WHAT TO DO: Retype the listing below line for line, but only from the line with "What Blender Python" down to the line with "import numpy as np", inclusive. Pictures stay out.

★ ★ ★ ★ ★

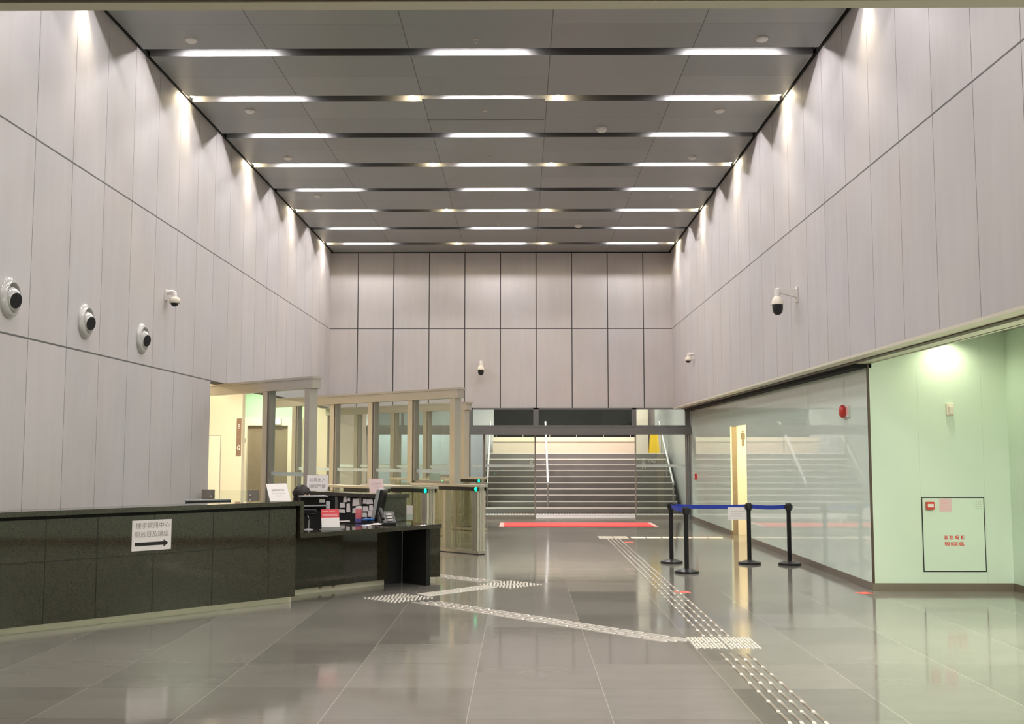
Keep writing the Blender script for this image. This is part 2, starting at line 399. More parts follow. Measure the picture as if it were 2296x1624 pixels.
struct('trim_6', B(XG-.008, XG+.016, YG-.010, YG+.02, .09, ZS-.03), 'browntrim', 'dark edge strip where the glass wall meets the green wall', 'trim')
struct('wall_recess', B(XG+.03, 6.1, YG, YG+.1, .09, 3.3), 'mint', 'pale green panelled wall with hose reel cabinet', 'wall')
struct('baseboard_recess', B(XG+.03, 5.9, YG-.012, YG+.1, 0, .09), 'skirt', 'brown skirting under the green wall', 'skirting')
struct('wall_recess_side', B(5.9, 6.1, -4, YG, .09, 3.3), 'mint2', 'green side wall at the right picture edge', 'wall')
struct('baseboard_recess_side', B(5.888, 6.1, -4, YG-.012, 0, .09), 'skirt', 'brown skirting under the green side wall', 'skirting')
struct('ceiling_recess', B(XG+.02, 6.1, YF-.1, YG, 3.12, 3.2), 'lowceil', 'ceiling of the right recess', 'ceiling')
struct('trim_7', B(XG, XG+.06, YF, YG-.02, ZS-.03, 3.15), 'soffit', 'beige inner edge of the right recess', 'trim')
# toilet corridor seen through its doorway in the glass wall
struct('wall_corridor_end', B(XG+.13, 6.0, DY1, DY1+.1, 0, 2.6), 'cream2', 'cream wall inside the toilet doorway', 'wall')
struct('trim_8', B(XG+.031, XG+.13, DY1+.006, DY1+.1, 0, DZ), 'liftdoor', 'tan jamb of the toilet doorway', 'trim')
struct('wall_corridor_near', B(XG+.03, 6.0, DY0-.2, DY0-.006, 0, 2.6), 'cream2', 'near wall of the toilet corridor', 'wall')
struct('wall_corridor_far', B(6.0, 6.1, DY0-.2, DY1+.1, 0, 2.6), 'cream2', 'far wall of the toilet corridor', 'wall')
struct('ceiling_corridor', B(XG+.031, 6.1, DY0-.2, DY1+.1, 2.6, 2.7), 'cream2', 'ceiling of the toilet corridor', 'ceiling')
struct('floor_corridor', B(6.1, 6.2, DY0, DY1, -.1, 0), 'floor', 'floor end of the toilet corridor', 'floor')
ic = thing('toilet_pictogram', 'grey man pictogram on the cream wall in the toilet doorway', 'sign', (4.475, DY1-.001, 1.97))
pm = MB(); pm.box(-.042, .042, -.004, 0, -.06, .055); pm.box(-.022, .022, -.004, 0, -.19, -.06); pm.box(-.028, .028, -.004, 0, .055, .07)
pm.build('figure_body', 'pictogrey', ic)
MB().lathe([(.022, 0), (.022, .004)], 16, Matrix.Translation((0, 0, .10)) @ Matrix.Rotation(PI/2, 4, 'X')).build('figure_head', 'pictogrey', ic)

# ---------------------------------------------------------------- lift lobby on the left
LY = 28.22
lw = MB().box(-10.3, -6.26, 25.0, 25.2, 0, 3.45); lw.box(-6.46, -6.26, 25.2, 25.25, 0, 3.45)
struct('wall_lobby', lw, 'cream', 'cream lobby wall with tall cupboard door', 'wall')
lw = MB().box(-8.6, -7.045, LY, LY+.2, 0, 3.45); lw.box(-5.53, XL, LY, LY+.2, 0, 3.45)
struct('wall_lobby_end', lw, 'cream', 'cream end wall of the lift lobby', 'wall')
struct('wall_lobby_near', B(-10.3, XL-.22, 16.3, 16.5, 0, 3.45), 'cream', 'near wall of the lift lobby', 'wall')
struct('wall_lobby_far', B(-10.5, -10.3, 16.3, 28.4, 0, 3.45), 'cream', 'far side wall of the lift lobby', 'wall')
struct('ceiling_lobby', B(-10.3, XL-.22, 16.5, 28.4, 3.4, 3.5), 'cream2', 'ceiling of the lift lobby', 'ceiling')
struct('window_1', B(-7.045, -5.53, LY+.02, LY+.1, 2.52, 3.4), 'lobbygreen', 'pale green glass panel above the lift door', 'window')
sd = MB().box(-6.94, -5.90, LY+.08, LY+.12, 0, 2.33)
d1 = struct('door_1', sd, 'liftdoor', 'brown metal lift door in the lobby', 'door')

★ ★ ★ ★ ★

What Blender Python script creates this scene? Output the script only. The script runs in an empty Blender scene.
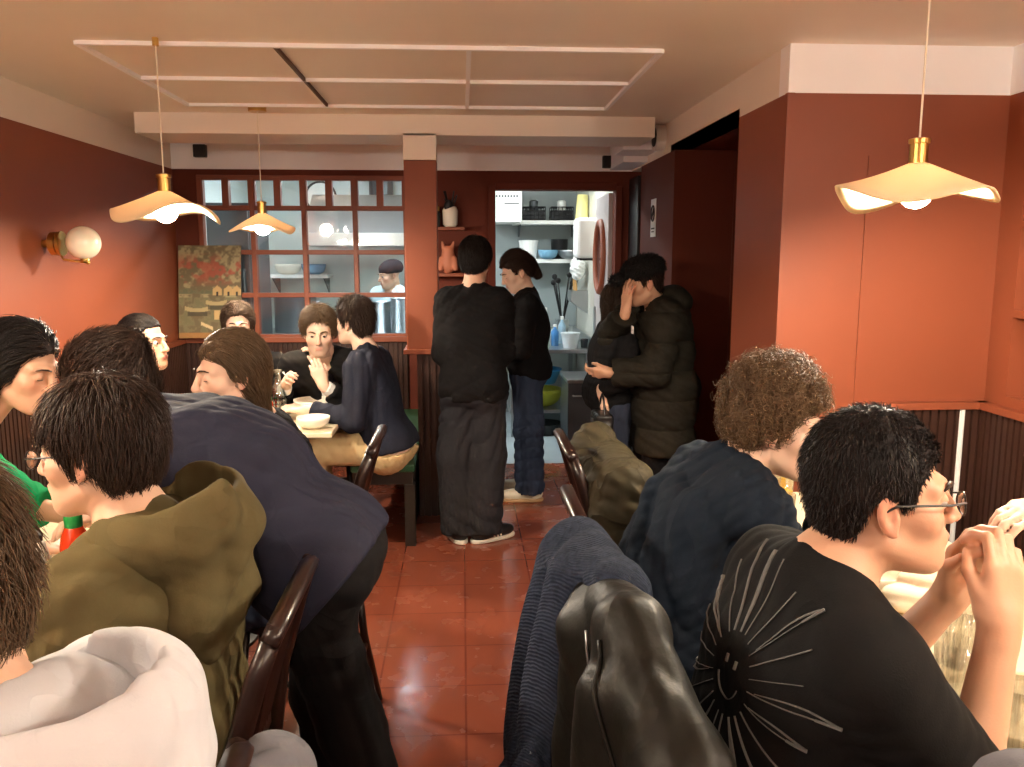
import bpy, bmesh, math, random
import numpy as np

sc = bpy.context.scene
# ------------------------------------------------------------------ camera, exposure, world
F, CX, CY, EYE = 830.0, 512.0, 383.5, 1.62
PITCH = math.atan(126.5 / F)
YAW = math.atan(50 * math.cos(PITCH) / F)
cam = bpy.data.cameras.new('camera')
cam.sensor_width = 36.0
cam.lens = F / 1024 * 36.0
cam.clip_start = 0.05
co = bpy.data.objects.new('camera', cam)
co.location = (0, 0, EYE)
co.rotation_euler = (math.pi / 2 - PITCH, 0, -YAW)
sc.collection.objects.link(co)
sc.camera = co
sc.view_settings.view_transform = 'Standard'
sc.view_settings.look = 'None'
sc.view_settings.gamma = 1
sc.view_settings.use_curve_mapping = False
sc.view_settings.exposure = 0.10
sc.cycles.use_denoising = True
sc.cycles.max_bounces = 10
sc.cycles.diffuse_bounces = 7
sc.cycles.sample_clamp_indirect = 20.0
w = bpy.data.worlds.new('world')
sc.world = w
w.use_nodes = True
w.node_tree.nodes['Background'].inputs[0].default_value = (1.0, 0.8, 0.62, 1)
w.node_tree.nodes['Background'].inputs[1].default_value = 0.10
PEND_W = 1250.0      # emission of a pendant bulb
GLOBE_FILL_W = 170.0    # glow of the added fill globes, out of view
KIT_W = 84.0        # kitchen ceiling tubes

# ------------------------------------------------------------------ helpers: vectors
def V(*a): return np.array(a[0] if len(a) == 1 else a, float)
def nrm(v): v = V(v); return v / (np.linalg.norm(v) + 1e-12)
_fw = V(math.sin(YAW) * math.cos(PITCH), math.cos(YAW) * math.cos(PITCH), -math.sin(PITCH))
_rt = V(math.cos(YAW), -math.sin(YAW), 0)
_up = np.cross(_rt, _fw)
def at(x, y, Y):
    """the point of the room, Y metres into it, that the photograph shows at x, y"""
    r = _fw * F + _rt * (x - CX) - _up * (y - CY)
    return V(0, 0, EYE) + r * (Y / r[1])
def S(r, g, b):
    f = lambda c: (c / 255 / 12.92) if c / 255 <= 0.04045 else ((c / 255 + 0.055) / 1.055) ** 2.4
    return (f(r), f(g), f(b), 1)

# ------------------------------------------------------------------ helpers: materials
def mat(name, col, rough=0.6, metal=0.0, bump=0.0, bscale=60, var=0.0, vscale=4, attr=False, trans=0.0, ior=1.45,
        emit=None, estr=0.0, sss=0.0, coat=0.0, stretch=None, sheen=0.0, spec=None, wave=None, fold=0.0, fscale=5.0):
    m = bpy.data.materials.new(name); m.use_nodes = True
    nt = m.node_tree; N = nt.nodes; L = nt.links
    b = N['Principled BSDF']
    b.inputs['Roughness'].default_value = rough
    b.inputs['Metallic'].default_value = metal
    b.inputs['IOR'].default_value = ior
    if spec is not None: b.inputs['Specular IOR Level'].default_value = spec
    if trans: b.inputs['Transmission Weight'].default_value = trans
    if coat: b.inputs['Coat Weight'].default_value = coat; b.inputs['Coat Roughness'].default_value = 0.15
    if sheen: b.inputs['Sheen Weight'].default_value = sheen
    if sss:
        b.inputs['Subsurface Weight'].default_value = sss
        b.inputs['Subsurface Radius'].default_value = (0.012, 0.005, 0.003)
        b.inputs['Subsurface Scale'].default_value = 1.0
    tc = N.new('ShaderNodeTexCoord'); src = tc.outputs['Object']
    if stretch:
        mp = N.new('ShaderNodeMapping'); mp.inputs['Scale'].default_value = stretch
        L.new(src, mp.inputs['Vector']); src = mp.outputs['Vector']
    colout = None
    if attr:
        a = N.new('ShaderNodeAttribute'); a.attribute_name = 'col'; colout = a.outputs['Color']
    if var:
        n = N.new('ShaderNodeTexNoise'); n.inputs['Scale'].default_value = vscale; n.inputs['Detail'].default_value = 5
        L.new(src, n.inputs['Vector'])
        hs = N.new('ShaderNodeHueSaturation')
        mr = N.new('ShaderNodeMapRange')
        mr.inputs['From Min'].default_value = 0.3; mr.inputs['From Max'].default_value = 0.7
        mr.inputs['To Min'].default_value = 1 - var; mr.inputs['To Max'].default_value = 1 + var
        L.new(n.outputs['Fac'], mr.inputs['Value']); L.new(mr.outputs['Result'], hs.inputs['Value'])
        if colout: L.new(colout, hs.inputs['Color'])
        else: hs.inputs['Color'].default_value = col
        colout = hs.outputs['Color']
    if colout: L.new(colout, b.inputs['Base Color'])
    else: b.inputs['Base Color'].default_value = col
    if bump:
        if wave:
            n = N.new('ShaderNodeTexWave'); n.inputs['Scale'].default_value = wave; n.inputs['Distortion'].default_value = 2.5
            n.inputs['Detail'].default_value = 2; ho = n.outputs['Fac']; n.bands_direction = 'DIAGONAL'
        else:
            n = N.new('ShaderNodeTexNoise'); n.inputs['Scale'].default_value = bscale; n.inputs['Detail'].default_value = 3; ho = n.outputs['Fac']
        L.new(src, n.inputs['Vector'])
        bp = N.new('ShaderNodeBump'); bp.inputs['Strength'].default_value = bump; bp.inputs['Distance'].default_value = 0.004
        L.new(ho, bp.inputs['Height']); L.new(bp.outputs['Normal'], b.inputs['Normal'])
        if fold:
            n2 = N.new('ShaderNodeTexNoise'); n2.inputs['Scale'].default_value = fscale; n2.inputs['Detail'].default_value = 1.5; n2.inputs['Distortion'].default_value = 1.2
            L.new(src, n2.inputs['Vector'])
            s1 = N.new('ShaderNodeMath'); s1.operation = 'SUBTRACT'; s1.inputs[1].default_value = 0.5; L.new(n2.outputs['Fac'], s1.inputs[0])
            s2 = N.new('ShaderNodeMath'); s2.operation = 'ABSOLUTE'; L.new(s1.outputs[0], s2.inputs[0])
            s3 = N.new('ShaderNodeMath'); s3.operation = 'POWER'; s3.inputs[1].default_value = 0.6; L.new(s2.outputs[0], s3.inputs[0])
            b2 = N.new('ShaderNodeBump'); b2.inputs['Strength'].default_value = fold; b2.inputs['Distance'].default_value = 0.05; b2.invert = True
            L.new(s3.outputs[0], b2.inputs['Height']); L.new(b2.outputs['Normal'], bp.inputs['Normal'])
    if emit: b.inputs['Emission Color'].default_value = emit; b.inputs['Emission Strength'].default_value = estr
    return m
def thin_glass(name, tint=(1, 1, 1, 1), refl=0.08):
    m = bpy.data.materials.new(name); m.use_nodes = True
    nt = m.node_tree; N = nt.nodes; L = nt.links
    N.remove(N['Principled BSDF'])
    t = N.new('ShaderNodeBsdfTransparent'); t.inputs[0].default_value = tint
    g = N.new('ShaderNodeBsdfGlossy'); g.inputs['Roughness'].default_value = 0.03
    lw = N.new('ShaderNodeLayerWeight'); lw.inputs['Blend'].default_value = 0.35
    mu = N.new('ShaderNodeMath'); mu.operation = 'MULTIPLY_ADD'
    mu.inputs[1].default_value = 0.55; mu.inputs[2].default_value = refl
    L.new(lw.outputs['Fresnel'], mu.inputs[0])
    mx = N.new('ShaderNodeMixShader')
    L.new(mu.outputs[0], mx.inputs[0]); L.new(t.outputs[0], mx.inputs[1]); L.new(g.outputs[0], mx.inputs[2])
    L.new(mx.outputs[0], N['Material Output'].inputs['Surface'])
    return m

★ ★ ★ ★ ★

SOLUTION FOR THIS PROBLEM:
What Blender Python script creates this scene? Output the script only. The script runs in an empty Blender scene.
import bpy, bmesh, math, random
import numpy as np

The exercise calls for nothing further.